§ THE TASK:
Reproduce the entire listing word for word.

──────────

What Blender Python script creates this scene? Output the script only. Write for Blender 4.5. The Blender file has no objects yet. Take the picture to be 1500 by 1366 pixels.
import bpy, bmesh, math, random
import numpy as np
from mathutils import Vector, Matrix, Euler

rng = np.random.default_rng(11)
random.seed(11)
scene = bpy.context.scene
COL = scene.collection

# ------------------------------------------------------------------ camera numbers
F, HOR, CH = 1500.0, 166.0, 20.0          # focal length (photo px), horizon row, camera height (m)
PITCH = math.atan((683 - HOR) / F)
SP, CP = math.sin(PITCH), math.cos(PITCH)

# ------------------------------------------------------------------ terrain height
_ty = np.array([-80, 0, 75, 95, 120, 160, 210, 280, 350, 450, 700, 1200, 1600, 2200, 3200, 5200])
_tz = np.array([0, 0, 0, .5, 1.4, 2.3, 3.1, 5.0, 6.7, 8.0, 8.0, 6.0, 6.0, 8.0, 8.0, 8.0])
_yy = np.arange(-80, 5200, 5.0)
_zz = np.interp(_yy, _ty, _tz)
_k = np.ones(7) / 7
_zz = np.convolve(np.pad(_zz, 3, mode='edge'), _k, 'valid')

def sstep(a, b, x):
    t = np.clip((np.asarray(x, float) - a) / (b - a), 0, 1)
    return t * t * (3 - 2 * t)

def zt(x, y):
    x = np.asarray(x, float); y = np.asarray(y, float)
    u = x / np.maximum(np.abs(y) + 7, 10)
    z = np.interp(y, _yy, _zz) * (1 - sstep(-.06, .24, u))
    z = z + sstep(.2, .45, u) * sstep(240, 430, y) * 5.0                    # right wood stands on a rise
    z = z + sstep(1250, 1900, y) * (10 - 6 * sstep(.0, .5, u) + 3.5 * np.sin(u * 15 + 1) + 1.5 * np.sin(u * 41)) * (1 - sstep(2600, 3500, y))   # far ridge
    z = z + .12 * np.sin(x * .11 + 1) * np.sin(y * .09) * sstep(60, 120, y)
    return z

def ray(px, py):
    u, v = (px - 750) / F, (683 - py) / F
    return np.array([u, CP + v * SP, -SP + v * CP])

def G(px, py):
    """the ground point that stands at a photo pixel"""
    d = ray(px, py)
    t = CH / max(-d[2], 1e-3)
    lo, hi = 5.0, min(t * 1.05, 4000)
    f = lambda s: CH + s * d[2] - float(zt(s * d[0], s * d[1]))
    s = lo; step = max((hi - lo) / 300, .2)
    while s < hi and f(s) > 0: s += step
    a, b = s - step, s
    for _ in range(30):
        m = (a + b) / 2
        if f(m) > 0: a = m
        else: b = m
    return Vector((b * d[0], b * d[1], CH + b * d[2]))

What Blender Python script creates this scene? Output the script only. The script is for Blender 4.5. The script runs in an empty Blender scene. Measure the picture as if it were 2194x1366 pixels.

──────────

§ REPLY TO THE EXERCISE:
What Blender Python script creates this scene? Output the script only. Write for Blender 4.5. The Blender file has no objects yet. Take the picture to be 1500 by 1366 pixels.
import bpy, bmesh, math, random
import numpy as np
from mathutils import Vector, Matrix, Euler

rng = np.random.default_rng(11)
random.seed(11)
scene = bpy.context.scene
COL = scene.collection

# ------------------------------------------------------------------ camera numbers
F, HOR, CH = 1500.0, 166.0, 20.0          # focal length (photo px), horizon row, camera height (m)
PITCH = math.atan((683 - HOR) / F)
SP, CP = math.sin(PITCH), math.cos(PITCH)

# ------------------------------------------------------------------ terrain height
_ty = np.array([-80, 0, 75, 95, 120, 160, 210, 280, 350, 450, 700, 1200, 1600, 2200, 3200, 5200])
_tz = np.array([0, 0, 0, .5, 1.4, 2.3, 3.1, 5.0, 6.7, 8.0, 8.0, 6.0, 6.0, 8.0, 8.0, 8.0])
_yy = np.arange(-80, 5200, 5.0)
_zz = np.interp(_yy, _ty, _tz)
_k = np.ones(7) / 7
_zz = np.convolve(np.pad(_zz, 3, mode='edge'), _k, 'valid')

def sstep(a, b, x):
    t = np.clip((np.asarray(x, float) - a) / (b - a), 0, 1)
    return t * t * (3 - 2 * t)

def zt(x, y):
    x = np.asarray(x, float); y = np.asarray(y, float)
    u = x / np.maximum(np.abs(y) + 7, 10)
    z = np.interp(y, _yy, _zz) * (1 - sstep(-.06, .24, u))
    z = z + sstep(.2, .45, u) * sstep(240, 430, y) * 5.0                    # right wood stands on a rise
    z = z + sstep(1250, 1900, y) * (10 - 6 * sstep(.0, .5, u) + 3.5 * np.sin(u * 15 + 1) + 1.5 * np.sin(u * 41)) * (1 - sstep(2600, 3500, y))   # far ridge
    z = z + .12 * np.sin(x * .11 + 1) * np.sin(y * .09) * sstep(60, 120, y)
    return z

def ray(px, py):
    u, v = (px - 750) / F, (683 - py) / F
    return np.array([u, CP + v * SP, -SP + v * CP])

def G(px, py):
    """the ground point that stands at a photo pixel"""
    d = ray(px, py)
    t = CH / max(-d[2], 1e-3)
    lo, hi = 5.0, min(t * 1.05, 4000)
    f = lambda s: CH + s * d[2] - float(zt(s * d[0], s * d[1]))
    s = lo; step = max((hi - lo) / 300, .2)
    while s < hi and f(s) > 0: s += step
    a, b = s - step, s
    for _ in range(30):
        m = (a + b) / 2
        if f(m) > 0: a = m
        else: b = m
    return Vector((b * d[0], b * d[1], CH + b * d[2]))

What Blender Python script creates this scene? Output the script only. The script is for Blender 4.5. The script runs in an empty Blender scene. Measure the picture as if it were 2194x1366 pixels.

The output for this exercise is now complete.